• _What you need to do_:
Every line in the data below from the one containing "Write part 2 of" down to the one containing "if p.rotation_euler.z: q.rotation_euler.z", both included, must be retyped exactly; no other line is to appear.

-- START OF Records shown --

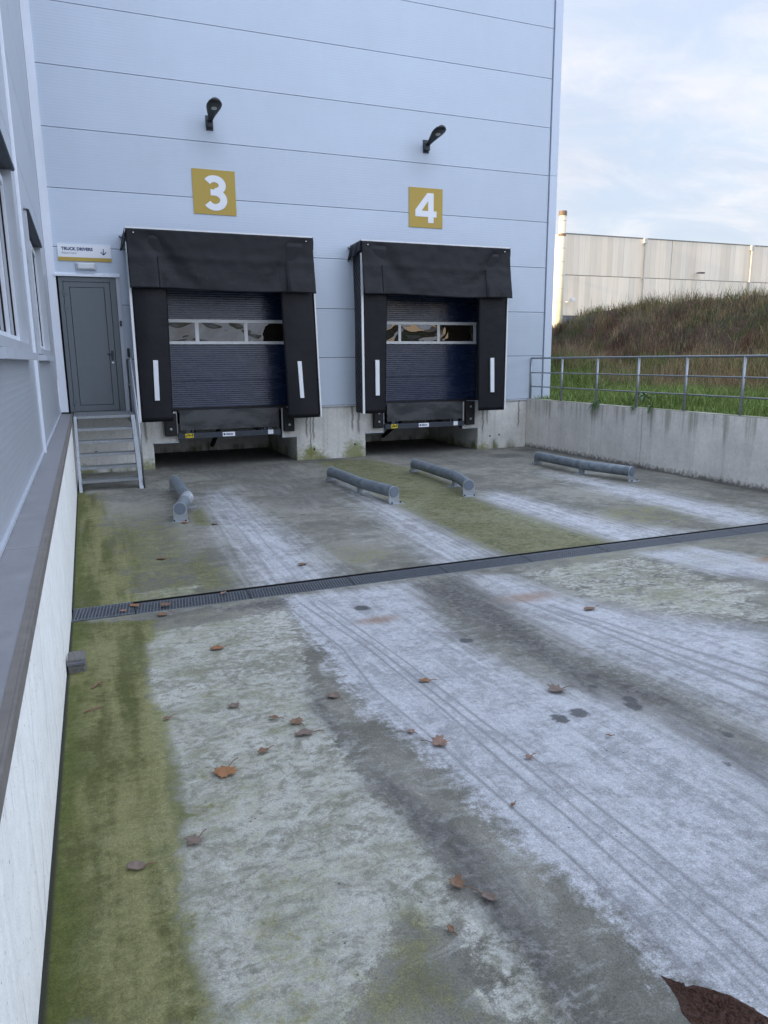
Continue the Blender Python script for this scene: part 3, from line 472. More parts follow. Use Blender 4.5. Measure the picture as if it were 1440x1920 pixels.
# ------------------------------------------------------------------ dock shelters
def shelter(xl, xr, xrb, ci, strips, label, seed):
    # ci: inner edges of the curtains (left top, left bottom, right top, right bottom)
    t = thing('dock_shelter', ((xl + xr) / 2, -.3, -.17), label, 'dock shelter', 'dock shelters')
    F = -.60; zt = 3.28; zbm = -.165
    MB().add([(xl, 0, 3.25), (xr, 0, 3.25), (xr, F, zt), (xl, F, zt)], [(0, 1, 2, 3)]).build('roof_sheet', M['pvc'], t, solid=.012)
    def side(u, v, left=True):
        z = zbm + (3.23 - zbm) * v; x = (xl if left else xrb + (xr - xrb) * v) + (.012 * math.sin(v * 60) * u * (1 - u) + .02 * nz(u * 2, v * 3, seed)) * (1 if left else -1)
        return (x + (.04 * (1 - u) if left else 0), .0 + F * u, z)
    MB().grid(lambda u, v: side(u, v), 8, 90).build('side_wall', M['ribbed'], t, smooth=True, solid=.006)
    MB().grid(lambda u, v: side(u, v, False), 8, 90).build('side_wall', M['ribbed'], t, smooth=True, solid=.006)
    def cur(u, v, left):
        z = zbm - (.03 if not left else 0) + (3.2 - zbm) * v
        if left: a, b = xl + .02, ci[1] + (ci[0] - ci[1]) * v
        else: a, b = ci[3] + (ci[2] - ci[3]) * v, xrb - .02 + (xr - xrb) * v
        w = (u if left else 1 - u)
        return (a + (b - a) * u, F - .004 - .018 * math.sin(math.pi * w) - .035 * nz(u * 1.2, v * 2.0, seed + left) - .003 * nz(u * 4, v * 9, seed + left) + .03 * w * w * (1 - v), z)
    for left in (True, False):
        c = MB().grid(lambda u, v: cur(u, v, left), 14, 40).build('side_curtain', M['pvc'], t, smooth=True, solid=.012)
        (a, b, z1), (a2, b2, z0) = strips[0 if left else 1]
        MB().add([(a2, F - .055, z0), (b2, F - .055, z0), (b, F - .055, z1), (a, F - .055, z1), (a2, F - .02, z0), (b2, F - .02, z0), (b, F - .02, z1), (a, F - .02, z1)],
                 [(0, 1, 2, 3), (4, 7, 6, 5), (0, 4, 5, 1), (3, 2, 6, 7), (0, 3, 7, 4), (1, 5, 6, 2)]).build('reflective_strip', M['strip'], c)
    # front edge trims
    MB().beam((xl - .005, F - .01, zbm), (xl - .005, F - .01, 3.05), .042, .034, (0, 1, 0)).build('edge_trim', M['white'], t)
    MB().beam((xrb + .005, F - .01, zbm - .03), (xr + .005, F - .01, 3.05), .028, .03, (0, 1, 0)).build('edge_trim', M['white'], t)
    MB().box(xl - .01, xr + .01, F - .03, F + .05, zt - .005, zt + .026).build('top_trim', M['white'], t)
    # head curtain, pushed out at the bottom, slit at both ends
    s1, s2 = (ci[0] - xl - .14) / (xr - xl), (ci[2] + .14 - xl) / (xr - xl)
    def head(u, v):
        x = xl - .012 + (xr - xl + .03) * u; z = zt - 1.03 * v - .012 * math.sin(u * 9 + seed) * v - .03 * v * u
        e = min(u, 1 - u); flap = 1 / (1 + math.exp(-(s1 - u) * 260)) + 1 / (1 + math.exp(-(u - s2) * 260))
        y = F - .035 - .085 * v ** 1.4 - (.06 * max(0, v - .40) / .60) * flap
        y += .06 * math.exp(-((u - .1) * 6 - v * 1.2) ** 2 * 8) * v * (1 - v) * 3 + .06 * math.exp(-((1 - u - .06) * 6 - v * 1.3) ** 2 * 8) * v * (1 - v) * 3
        y += .028 * nz(u * 3.2, v * 2.2, seed) * v + .006 * nz(u * 9 + v * 3, v * 4, seed) + .006 * nz(u * 20, v * 7, seed) - .01 * math.exp(-((v - .45) * 14) ** 2)
        return (x, y, z)
    h = MB().grid(head, 130, 36).build('head_curtain', M['pvc'], t, smooth=True, solid=.006)
    for sc_ in (s1, s2):
        q = [Vector(head(sc_, v)) + Vector((0, -.012, 0)) for v in np.linspace(.45, .995, 9)]
        MB().tube(q, .011, 6).build('slit_seam', M['dark_gap'], h)
    bo = MB()
    for xx in (xl + .12, xr - .12): bo.tube([(xx, F - .03, zt - .07), (xx, F - .055, zt - .07)], .011, 8)
    bo.each('rivet', M['white'], h)
    # corner drapes folded over the side walls
    for left in (True, False):
        xx = xl - .012 if left else xr + .012; sgn = -1 if left else 1
        def drape(u, v):
            L = .20 + .10 * (1 - u) + .03 * math.sin(u * 11 + seed)
            return (xx + sgn * (.012 + .05 * v * (1 - u) + .02 * math.sin(u * 14 + v * 2) * v), F * u - .03 * u, zt - .02 * (1 - u) - L * v + .01)
        MB().grid(drape, 18, 8).build('corner_drape', M['pvc'], t, smooth=True, solid=.006)
    if left is not None: MB().tube([(xl - .05, -.02, 3.2), (xl - .09, -.05, 3.22)], .012, 8).build('hook', M['navy_dark'], t)
    return t
shelter(2.07, 5.50, 5.60, (2.73, 2.665, 4.82, 4.92), [((2.37, 2.455, .975), (2.352, 2.437, .235)), ((5.13, 5.21, .93), (5.165, 5.245, .205))], 'black dock shelter under the number 3 sign, its right curtain skewed outwards', 3.1)
shelter(6.545, 9.965, 9.945, (7.11, 7.05, 9.23, 9.29), [((6.80, 6.885, .94), (6.80, 6.885, .21)), ((9.54, 9.63, .96), (9.56, 9.65, .21))], 'black dock shelter under the number 4 sign, ribbed left side showing', 8.7)

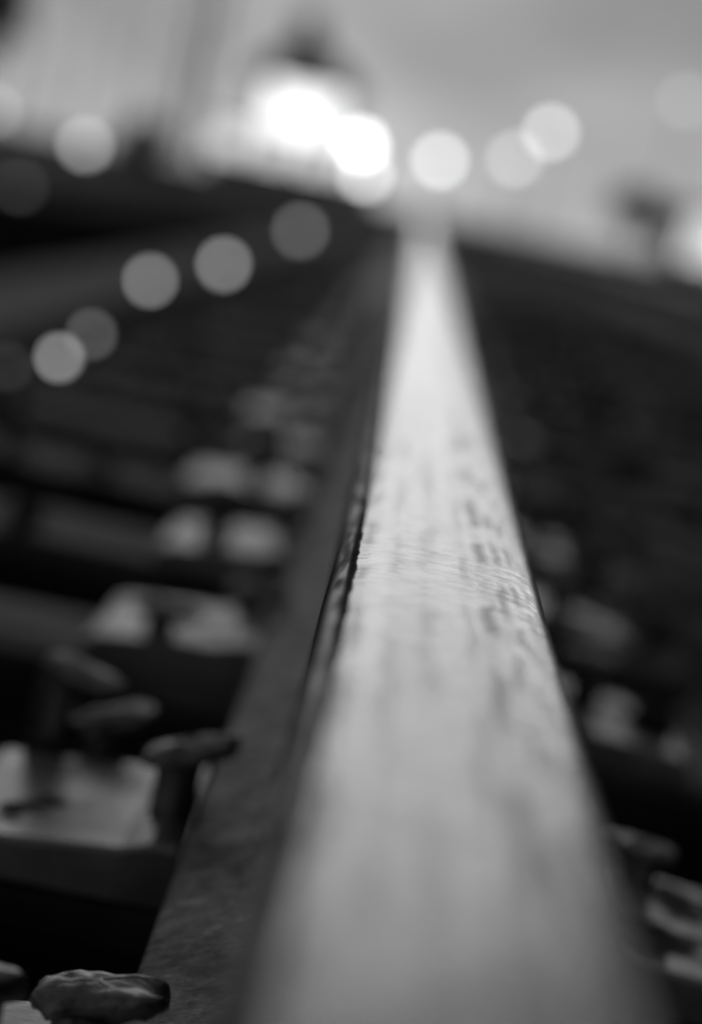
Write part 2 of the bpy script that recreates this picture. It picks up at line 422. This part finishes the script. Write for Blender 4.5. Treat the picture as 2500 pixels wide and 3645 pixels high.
for k, y in enumerate(tie_y):
    t = empty('wooden_sleeper', (0, y, 0))
    if k < 6: tag(t, f'{ORD[k]} dark timber sleeper with {EXTRA[k]}', 'sleeper', 'sleepers under the track')
    elif k < 16: tag(t, 'blurred dark timber sleeper in the middle distance of the track', 'sleeper', 'sleepers in the middle distance')
    else: tag(t, 'tiny blurred sleeper in the far end of the track', 'sleeper', 'sleepers far along the track')
    skew = random.uniform(-0.015, 0.015)
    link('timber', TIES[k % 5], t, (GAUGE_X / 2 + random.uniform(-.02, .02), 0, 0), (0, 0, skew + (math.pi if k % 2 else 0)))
    for xr in (0.0, GAUGE_X):
        if xr and k > 40: continue
        p = link('tie_plate', PLATES[k % 4], t, (xr, 0, 0), (0, 0, 0 if k % 2 or k < 3 else math.pi))
        if k == 1: p.location.y = -0.02
        if xr or k > 14: continue
        sp = CUSTOM.get(k) or [(-0.092, random.choice((-1, 1)) * 0.05, 0.045, 0, 0), (-0.147, random.choice((-1, 1)) * 0.045, random.uniform(0.035, 0.06), random.uniform(-.4, .4), 0),
                               (0.094, random.choice((-1, 1)) * 0.05, 0.045, math.pi, 0), (0.150, random.choice((-1, 1)) * 0.045, random.uniform(0.04, 0.06), math.pi, 0)]
        for j, (sx, sy, sz, rz, tl) in enumerate(sp):
            me = SPIKE_FIT[(k, j)] if (k, j) in SPIKE_FIT else SPIKES[(k * 4 + j) % 6] if k < 5 else SPIKES_FAR[j % 2]
            q = link('spike', me, p, (0, 0, 0), (0, tl, rz))
            q.location = (sx, sy, sz) if p.rotation_euler.z == 0 else (-sx, -sy, sz)
            if p.rotation_euler.z: q.rotation_euler.z += math.pi

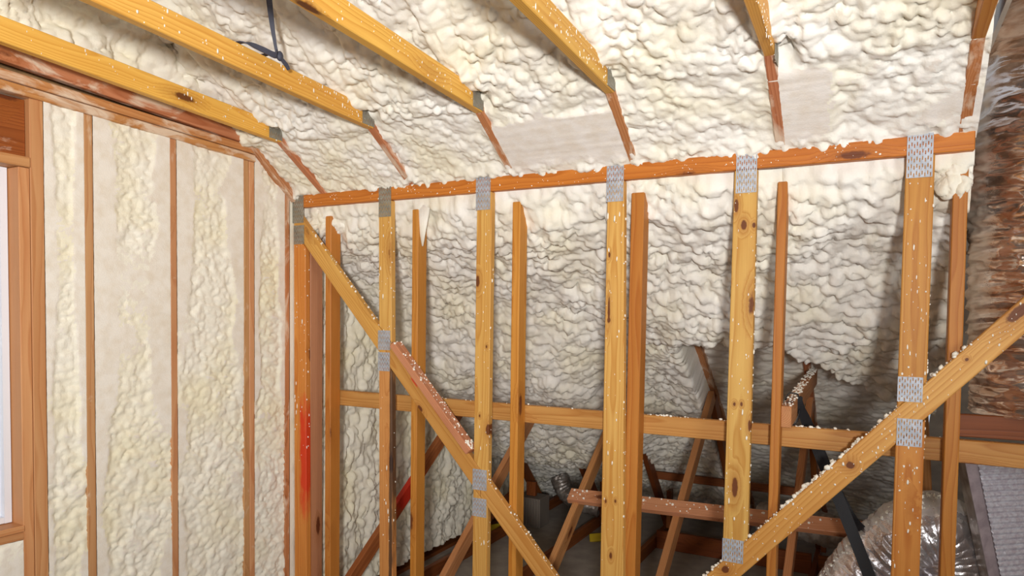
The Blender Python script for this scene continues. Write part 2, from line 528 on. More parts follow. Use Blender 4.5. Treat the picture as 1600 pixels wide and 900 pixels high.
def domes(u, v, cell, s, rmin=0.55, rmax=0.95, lift=0.3):
    """union of bubbles: height in units of the cell, creased where they meet"""
    u = u / cell; v = v / cell
    iu, iv = np.floor(u), np.floor(v)
    out = np.zeros_like(u)
    for di in (-1, 0, 1):
        for dj in (-1, 0, 1):
            ci, cj = iu + di, iv + dj
            px = ci + 0.15 + 0.7 * h2(ci, cj, s)
            py = cj + 0.15 + 0.7 * h2(ci, cj, s + 1)
            r = rmin + (rmax - rmin) * h2(ci, cj, s + 2)
            z = lift * (h2(ci, cj, s + 3) - 0.5)
            d2 = (u - px) ** 2 + (v - py) ** 2
            hh = np.sqrt(np.maximum(r * r - d2, 0.0)) + np.where(d2 < r * r, z, -1)
            out = np.maximum(out, hh)
    return out

def popcorn(u, v, s, size=1.0, su=1.0, sv=1.0):
    """metres of relief; su / sv stretch the bubbles"""
    wu = u + 0.05 * (fbm(u * 7, v * 7, s + 50) - 0.5) + 0.018 * (fbm(u * 30, v * 30, s + 53, 2) - 0.5)
    wv = v + 0.05 * (fbm(u * 7, v * 7, s + 70) - 0.5) + 0.018 * (fbm(u * 30, v * 30, s + 73, 2) - 0.5)
    wu = wu / su; wv = wv / sv
    a = domes(wu, wv, 0.125 * size, s, 0.55, 1.0, 0.7) * 0.125 * 0.26
    b = domes(wu + 3.1, wv + 1.7, 0.060 * size, s + 100, 0.45, 0.85, 0.9) * 0.060 * 0.54
    k = ss(0.3, 0.7, fbm(u * 5, v * 5, s + 90, 2))
    c = domes(wu + 7.7, wv + 5.3, 0.030 * size, s + 200, 0.45, 0.85, 0.9) * 0.030 * (0.50 + 0.55 * k)
    return (a + b + c) * size

def ss(a, b, x):
    t = np.clip((x - a) / (b - a), 0, 1)
    return t * t * (3 - 2 * t)

def grid_obj(name, P, trim, mat, parent):
    ny, nx, _ = P.shape
    base = np.array(parent.location[:]) if parent is not None else np.zeros(3)
    me = bpy.data.meshes.new(name)
    nv = nx * ny
    idx = np.arange(nv).reshape(ny, nx)
    q = np.stack([idx[:-1, :-1], idx[:-1, 1:], idx[1:, 1:], idx[1:, :-1]], -1).reshape(-1, 4)
    me.vertices.add(nv)
    me.vertices.foreach_set('co', (P - base).reshape(-1).astype(np.float32))
    me.loops.add(q.size)
    me.loops.foreach_set('vertex_index', q.reshape(-1).astype(np.int32))
    me.polygons.add(len(q))
    me.polygons.foreach_set('loop_start', np.arange(0, q.size, 4, dtype=np.int32))
    me.polygons.foreach_set('use_smooth', np.ones(len(q), dtype=bool))
    me.update(calc_edges=True)
    at = me.attributes.new('trim', 'FLOAT', 'POINT')
    at.data.foreach_set('value', trim.reshape(-1).astype(np.float32))
    me.materials.append(mat)
    o = bpy.data.objects.new(name, me)
    return link(o, parent)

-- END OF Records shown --

• _Result of this task_:
Write part 2 of the bpy script that recreates this picture. It picks up at line 422. This part finishes the script. Write for Blender 4.5. Treat the picture as 2500 pixels wide and 3645 pixels high.
for k, y in enumerate(tie_y):
    t = empty('wooden_sleeper', (0, y, 0))
    if k < 6: tag(t, f'{ORD[k]} dark timber sleeper with {EXTRA[k]}', 'sleeper', 'sleepers under the track')
    elif k < 16: tag(t, 'blurred dark timber sleeper in the middle distance of the track', 'sleeper', 'sleepers in the middle distance')
    else: tag(t, 'tiny blurred sleeper in the far end of the track', 'sleeper', 'sleepers far along the track')
    skew = random.uniform(-0.015, 0.015)
    link('timber', TIES[k % 5], t, (GAUGE_X / 2 + random.uniform(-.02, .02), 0, 0), (0, 0, skew + (math.pi if k % 2 else 0)))
    for xr in (0.0, GAUGE_X):
        if xr and k > 40: continue
        p = link('tie_plate', PLATES[k % 4], t, (xr, 0, 0), (0, 0, 0 if k % 2 or k < 3 else math.pi))
        if k == 1: p.location.y = -0.02
        if xr or k > 14: continue
        sp = CUSTOM.get(k) or [(-0.092, random.choice((-1, 1)) * 0.05, 0.045, 0, 0), (-0.147, random.choice((-1, 1)) * 0.045, random.uniform(0.035, 0.06), random.uniform(-.4, .4), 0),
                               (0.094, random.choice((-1, 1)) * 0.05, 0.045, math.pi, 0), (0.150, random.choice((-1, 1)) * 0.045, random.uniform(0.04, 0.06), math.pi, 0)]
        for j, (sx, sy, sz, rz, tl) in enumerate(sp):
            me = SPIKE_FIT[(k, j)] if (k, j) in SPIKE_FIT else SPIKES[(k * 4 + j) % 6] if k < 5 else SPIKES_FAR[j % 2]
            q = link('spike', me, p, (0, 0, 0), (0, tl, rz))
            q.location = (sx, sy, sz) if p.rotation_euler.z == 0 else (-sx, -sy, sz)
            if p.rotation_euler.z: q.rotation_euler.z += math.pi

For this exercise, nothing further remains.